Girl-politico girlfriends: I say to you we need to take a page from the Franklin playbook: We need to get into “missile-launching mode.” (Enough with the metaphors you say? Bear with me: I’ve got just one more.)

As I see it, the failure of our current advocacy strategy to maintain federally, constitutionally-protected safe and legal abortion has been the steady unwillingness, not to say fear, to even be willing to get in the pool and clear the lane, much less launch down it to victory. Instead, we have joined and stayed in the crowd around the pool, milling around (the halls of Congress, say) while talking reasonably about fairness and choice, never launching towards a finish that “wouldn’t be denied.”

Well, girlfriends, that’s not a gold medal strategy, as the recent missile attacks in Arizona and Mississippi attest.
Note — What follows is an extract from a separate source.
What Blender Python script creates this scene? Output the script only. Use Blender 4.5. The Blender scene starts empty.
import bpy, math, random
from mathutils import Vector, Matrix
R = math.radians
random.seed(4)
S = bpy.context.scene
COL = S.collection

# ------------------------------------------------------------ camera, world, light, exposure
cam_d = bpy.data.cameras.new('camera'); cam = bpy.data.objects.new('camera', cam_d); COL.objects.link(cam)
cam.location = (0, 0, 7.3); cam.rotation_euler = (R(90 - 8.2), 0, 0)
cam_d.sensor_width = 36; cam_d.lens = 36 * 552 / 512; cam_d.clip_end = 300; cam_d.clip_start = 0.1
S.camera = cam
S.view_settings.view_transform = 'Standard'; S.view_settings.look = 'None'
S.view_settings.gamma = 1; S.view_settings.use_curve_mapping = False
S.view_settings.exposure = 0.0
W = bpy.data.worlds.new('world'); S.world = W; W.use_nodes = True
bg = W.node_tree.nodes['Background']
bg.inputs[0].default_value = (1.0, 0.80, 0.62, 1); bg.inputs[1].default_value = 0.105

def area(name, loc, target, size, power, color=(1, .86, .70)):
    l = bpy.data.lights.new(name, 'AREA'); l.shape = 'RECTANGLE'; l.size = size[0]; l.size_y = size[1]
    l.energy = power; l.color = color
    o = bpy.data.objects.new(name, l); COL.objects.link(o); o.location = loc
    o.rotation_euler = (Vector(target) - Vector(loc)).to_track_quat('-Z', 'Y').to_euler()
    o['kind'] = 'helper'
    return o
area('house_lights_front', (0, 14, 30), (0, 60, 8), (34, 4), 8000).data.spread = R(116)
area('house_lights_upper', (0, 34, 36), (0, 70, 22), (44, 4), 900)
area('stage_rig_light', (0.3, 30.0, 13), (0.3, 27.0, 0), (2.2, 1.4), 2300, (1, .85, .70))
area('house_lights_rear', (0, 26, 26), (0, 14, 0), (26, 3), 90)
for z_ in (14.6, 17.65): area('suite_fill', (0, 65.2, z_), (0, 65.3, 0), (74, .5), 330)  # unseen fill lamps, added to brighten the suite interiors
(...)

What is a gold-medal strategy is electing tens of thousands more pro-choice women to office and advocating for the appointments of thousands more as judges and other decision-making government officials. We can do this. We are the majority of American voters. We are overwhelmingly in favor of birth control. (And when birth control doesn’t work, abortion is an option a majority of women consider.) Further: When women run women win. And even further: When women take and hold office, they look out for other women in ways that men don’t and have never done (Just look at the history of laws protecting rape and domestic violence victims in case you doubt me).

Just like American women have singularly focused on winning in sports competitions, so much so that they are the majority of the 2012 American Olympics team, pro-women’s rights American women can singularly focus on becoming the majority of America’s public officials. We need only focus like American-girl missile Missy Franklin. Let’s launch towards this goal in time for the next Olympics.